Tak lama kemudian pada bulan Agustus dan
September 1942 tentara Jepang masuk ke daerah Paniai melalui Uta ke Oraya terus
ke Enarotali. Cengkeraman kekuasaan Jepang di Paniai menyebabkan HPB de Bruijn
terpaksa mengungsi ke Australia. Dalam pengungsian ini, ikut serta 26 pemuda
Ekagi dan Migani. Mereka adalah Markus Yeimo, Piter Kadepa, Bernadus Gobay,
Petrus Gobay, Kornelis Madai, Obeth Takimai, Erenius Mote, Yoakim Mote,
Dominggus Mote, Bernadus Mote, Markus Goo, Kosmos Ekee dan Animalo Adi. Dari
Merauke ada beberapa yang masuk polisi seperti Manatadi Gobay, Kaimodi Yogi,
Bintang Gobay, Paulus Madai dan Yoseph Yeimo. Sedangkan yang lain masuk
Batalyon Papua yang dibentuk tentara Sekutu untuk memerangi sisa-sisa tentara
Jepang. Sementara itu, de Bruijn membawah tiga pemuda Ekagi ke Australia,
masing-masing Karel Gobay, Zakeus Pakage dan Ikoko Nokuwo. Sementara itu Pater
H. Tillemans dan dr. Rubiono bersama beberapa guru lainnya, berangkat dari
Mapia menuju Enarotali untuk menunggu pesawat menuju Merauke. Di Enarotali P
Tillemans dan rombongannya disembunyikan di gunung Bobaigo. Di gunung ini, dr
Rubiono menangkap burung Garuda (Imu = penjaga gunung, menurut
orang Mee).
Pada tanggal 24 Mei 1943 P Tillemans MSC
dan rombongannya berangkat dengan pesawat terbang dari Enarotali ke Merauke.

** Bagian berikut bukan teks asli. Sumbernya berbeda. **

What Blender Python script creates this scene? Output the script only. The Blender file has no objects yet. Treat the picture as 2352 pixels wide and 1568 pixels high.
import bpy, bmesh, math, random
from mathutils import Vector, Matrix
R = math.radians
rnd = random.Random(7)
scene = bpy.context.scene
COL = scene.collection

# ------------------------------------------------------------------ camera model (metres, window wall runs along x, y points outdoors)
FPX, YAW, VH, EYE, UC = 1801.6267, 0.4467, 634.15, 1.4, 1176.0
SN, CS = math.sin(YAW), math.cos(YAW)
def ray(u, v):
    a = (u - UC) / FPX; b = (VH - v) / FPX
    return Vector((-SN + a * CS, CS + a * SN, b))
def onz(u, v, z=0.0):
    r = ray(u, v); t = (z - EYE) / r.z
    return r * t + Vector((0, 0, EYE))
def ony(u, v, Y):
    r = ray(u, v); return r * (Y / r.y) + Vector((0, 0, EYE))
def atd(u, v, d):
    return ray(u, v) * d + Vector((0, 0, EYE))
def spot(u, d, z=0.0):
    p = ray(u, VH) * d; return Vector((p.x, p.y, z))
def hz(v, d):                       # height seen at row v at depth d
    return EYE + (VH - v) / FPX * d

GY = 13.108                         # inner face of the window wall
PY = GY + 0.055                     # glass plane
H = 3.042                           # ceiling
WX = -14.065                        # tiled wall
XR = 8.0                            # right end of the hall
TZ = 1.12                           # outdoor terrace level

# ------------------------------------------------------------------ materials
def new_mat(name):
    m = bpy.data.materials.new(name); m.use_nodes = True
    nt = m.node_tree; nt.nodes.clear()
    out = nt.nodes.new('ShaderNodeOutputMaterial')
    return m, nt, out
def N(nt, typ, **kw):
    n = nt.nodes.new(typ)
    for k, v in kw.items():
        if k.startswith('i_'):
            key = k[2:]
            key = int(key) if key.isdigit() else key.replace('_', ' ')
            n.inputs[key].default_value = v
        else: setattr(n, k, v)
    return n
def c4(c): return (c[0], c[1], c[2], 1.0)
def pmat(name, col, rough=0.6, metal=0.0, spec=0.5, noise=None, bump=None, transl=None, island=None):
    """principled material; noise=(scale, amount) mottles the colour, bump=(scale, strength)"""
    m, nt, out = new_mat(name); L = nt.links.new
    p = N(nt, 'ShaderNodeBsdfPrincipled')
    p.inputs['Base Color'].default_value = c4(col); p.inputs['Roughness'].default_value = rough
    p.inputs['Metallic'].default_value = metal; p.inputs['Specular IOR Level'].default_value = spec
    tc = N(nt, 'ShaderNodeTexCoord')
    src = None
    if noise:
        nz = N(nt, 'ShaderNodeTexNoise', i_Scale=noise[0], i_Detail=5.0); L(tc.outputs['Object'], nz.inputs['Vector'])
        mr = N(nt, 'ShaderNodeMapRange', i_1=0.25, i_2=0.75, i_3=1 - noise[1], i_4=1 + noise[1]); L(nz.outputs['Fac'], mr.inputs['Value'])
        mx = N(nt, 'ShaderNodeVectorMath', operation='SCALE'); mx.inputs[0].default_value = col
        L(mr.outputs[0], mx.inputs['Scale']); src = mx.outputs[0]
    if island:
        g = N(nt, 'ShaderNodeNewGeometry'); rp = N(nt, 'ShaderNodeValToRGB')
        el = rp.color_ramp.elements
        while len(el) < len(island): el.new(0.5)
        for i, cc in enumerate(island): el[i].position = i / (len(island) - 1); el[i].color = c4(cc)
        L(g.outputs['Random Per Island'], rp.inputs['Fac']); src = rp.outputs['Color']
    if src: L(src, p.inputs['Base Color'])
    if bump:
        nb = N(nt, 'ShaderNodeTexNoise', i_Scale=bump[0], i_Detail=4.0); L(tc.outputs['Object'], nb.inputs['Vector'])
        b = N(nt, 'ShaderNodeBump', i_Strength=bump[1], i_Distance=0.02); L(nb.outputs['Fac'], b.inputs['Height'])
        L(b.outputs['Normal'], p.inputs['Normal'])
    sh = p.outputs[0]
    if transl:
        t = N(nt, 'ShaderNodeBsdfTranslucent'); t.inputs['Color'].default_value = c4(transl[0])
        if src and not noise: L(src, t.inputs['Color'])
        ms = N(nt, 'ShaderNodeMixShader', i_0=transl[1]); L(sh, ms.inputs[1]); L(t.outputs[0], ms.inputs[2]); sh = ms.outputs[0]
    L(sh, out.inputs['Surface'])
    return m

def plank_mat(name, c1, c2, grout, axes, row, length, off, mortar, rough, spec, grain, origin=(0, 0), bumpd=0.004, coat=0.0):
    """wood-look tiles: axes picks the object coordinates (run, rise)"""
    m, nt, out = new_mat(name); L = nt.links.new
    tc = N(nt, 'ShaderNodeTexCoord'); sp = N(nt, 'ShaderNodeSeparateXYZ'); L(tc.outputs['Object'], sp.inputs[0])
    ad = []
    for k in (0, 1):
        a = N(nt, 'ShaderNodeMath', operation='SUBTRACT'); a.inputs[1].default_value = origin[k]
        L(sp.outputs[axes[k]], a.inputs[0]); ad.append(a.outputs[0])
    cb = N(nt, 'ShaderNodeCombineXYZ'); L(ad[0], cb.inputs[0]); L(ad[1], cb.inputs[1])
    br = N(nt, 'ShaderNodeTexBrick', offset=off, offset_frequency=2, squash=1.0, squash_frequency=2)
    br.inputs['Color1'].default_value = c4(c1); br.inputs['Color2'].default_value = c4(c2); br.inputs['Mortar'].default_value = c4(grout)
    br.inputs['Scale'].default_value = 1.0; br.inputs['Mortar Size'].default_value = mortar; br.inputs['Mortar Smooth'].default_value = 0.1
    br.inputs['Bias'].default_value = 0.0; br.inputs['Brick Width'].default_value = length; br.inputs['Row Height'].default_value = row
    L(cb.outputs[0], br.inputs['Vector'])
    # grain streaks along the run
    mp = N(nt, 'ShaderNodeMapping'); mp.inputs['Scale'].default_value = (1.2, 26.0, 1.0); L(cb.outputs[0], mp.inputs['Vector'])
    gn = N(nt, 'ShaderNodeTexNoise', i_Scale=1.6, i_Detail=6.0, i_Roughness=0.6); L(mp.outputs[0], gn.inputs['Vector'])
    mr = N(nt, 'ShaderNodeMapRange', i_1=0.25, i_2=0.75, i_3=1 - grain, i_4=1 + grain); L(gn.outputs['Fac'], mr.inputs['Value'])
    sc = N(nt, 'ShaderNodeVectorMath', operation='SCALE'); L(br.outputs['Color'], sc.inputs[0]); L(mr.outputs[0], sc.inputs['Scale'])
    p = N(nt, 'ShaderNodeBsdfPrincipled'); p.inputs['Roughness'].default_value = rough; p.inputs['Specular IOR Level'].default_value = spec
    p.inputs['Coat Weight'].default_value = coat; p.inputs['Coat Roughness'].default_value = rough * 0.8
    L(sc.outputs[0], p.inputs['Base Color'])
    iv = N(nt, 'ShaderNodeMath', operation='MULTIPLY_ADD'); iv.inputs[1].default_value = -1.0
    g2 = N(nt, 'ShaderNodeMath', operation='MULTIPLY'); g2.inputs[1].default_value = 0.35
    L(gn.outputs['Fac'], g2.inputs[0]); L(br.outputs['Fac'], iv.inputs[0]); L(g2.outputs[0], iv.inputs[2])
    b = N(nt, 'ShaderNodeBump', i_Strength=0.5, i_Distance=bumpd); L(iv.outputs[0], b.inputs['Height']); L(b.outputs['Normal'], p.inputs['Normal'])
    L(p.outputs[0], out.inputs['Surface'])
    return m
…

Dua hari setelah keberangkatan mereka, daerah Paniai dan sekitarnya diduduki
oleh tentara Dai Nippon. Usai perang dunia kedua, misionaris dan zending
kembali ke daerah Paniai dengan membawah tenaga-tenaga guru, suster, Pater
untuk membangun daerah yang telah “dipagari Allah”. Dari Misi seperti Gerardus
Ohoiwutun dan Bartholomeus Welerebun di Enarotali./GP.